Cons. Stato, Sez. II, 30 agosto 2019, n. 6000
L’ordine di demolizione di opere abusive non richiede una specifica valutazione delle ragioni di interesse pubblico, né una comparazione di quest’ultimo con gli interessi privati coinvolti e sacrificati, né una motivazione sulla sussistenza di un interesse pubblico concreto ed attuale alla demolizione, non potendo ammettersi l’esistenza di alcun affidamento tutelabile alla conservazione di una situazione di fatto abusiva, che non può mai essere legittimata dai fattori rappresentati dall’appellante, ovverosia il trascorrere del tempo, la contraddittorietà con precedenti provvedimenti, azioni od omissioni dell’amministrazione, il carattere minimale dell’abuso, nonché la complessità tecnica e la gravosità economica della concreta attività demolitoria.

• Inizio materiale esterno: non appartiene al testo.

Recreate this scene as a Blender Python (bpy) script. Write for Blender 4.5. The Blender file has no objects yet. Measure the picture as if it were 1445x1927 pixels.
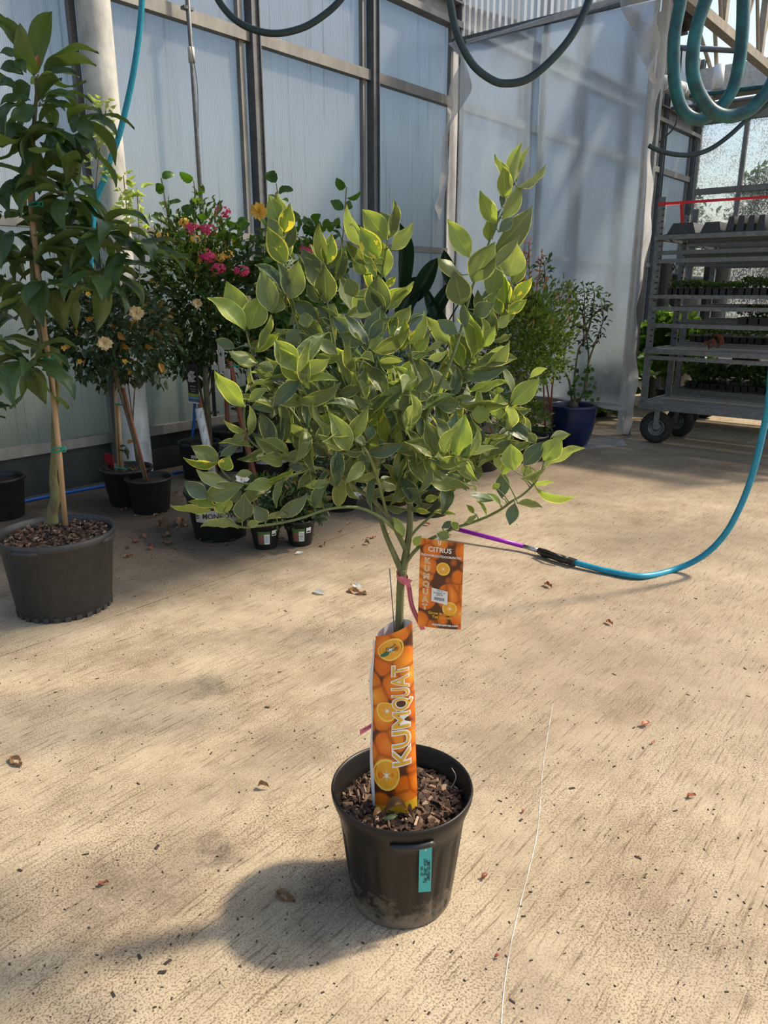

Sul punto la giurisprudenza amministrativa ha ripetutamente affermato la natura di atto dovuto del provvedimento di demolizione in presenza di abusivismo edilizio, sicché esso: a) deve essere adottato anche a distanza di molto tempo dall’edificazione dell’opera abusiva (cfr. Consiglio di Stato, sezione VI, sentenza 6 settembre 2017, n. 4243); b) non necessita, come già segnalato sopra con svariati riferimenti giurisprudenziali, di essere preceduto dalla comunicazione di avvio del procedimento; c) non abbisogna di particolare motivazione, in quanto atto rigorosamente vincolato dove la repressione dell’abuso corrisponde per definizione all’interesse pubblico al ripristino dello stato dei luoghi illecitamente alterato, con la conseguenza che esso è già dotato di un adeguato e sufficiente supporto motivazionale attraverso la descrizione delle opere abusive e nella constatazione della loro abusività (cfr. Consiglio di Stato, sezione VI, sentenza 6 febbraio 2019, n. 903).
Non rileva nemmeno la asserita sdemanializzazione tacita del suolo, atteso che a tal fine occorre la presenza di atti o fatti che evidenzino in maniera inequivocabile la volontà della pubblica amministrazione di sottrarre il bene demaniale alla sua destinazione e di rinunciare definitivamente al suo ripristino (cfr. Consiglio di Stato, sezione VI, sentenze 23 novembre 2018, n. 6658, 28 ottobre 2013, n. 5207), non potendosi ciò desumere, come nel caso di specie, dalla mera circostanza che il bene non sia più adibito, anche da lungo tempo, all’uso pubblico (cfr. Consiglio di Stato, sezione IV, sentenza 25 maggio 2018, n. 3143; Consiglio di Stato, sezione V, sentenza 13 dicembre 2017, n. 5852).